Working with Web Graphics

As you’ve seen up to now in the chapter, creating Web pages is much like creating standard Word documents, with a few twists here and there. So you won’t be surprised to learn that adding graphics to your Web pages is similar to adding graphics in standard Word documents. The main difference is that Web page graphics have to be stored as one of the following graphic file types so that browsers can display them:

  • GIF GIFs are the most widely supported graphics type on the Web (which means that almost all browsers—old, new, and in-between—can display GIF images). GIF images can support up to 256 colors, and they are generally used for simple logos, line art, icons, cartoonlike illustrations, buttons, horizontal rules, bullets, backgrounds, and other graphics elements that require few colors. In addition, GIFs can include transparency and can be used to create simple animations, referred to as animated GIFs. (In a nutshell, an animated GIF can be likened a stack of GIF graphics that the browser flips through, like old movie flip cards, to create the appearance of movement.)

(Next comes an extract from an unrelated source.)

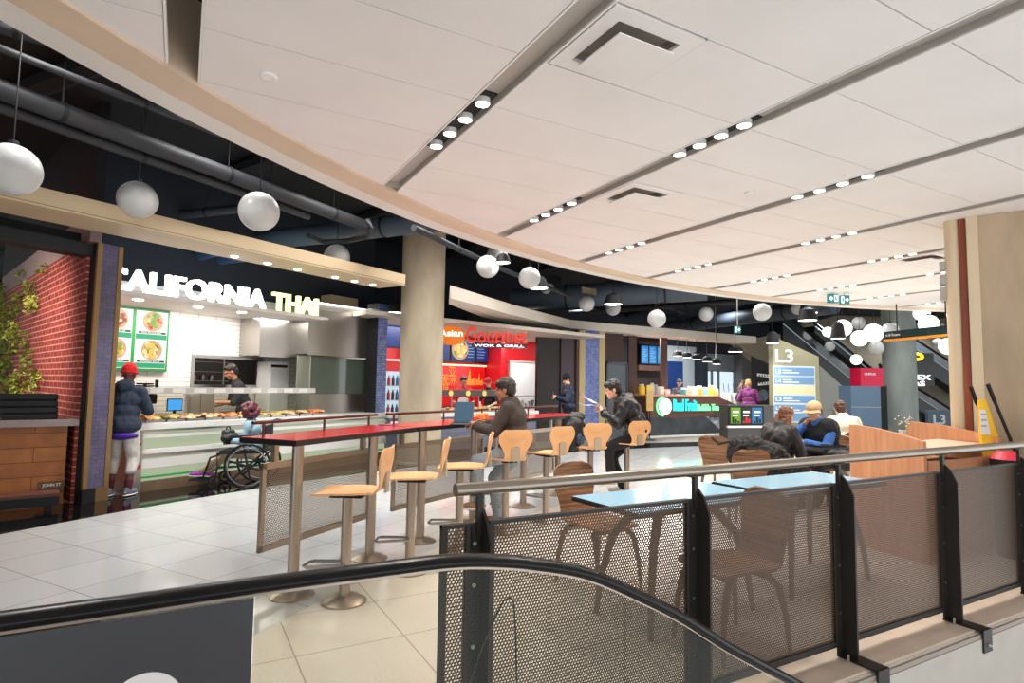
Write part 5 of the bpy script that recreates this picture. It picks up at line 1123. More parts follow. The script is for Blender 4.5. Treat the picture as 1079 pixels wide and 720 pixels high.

  • JPEG (or JPG) The JPEG image file format was created by and named after the Joint Photographic Experts Group. This image format supports millions of colors (24-bit color), and JPEGs are almost universally supported by browsers. Because JPEGs can contain millions of colors, this file format is usually used to display photographic images online.

  • PNG PNG (pronounced “ping”) images are similar to GIF images. They’re small files that load quickly and are limited to 256 colors. PNG images transmit slightly faster than GIF files, but PNGs are supported only on newer browsers. At this point, if your Web pages are going to be viewed by a diverse audience using a variety of browsers, you should use GIF files instead of PNG files.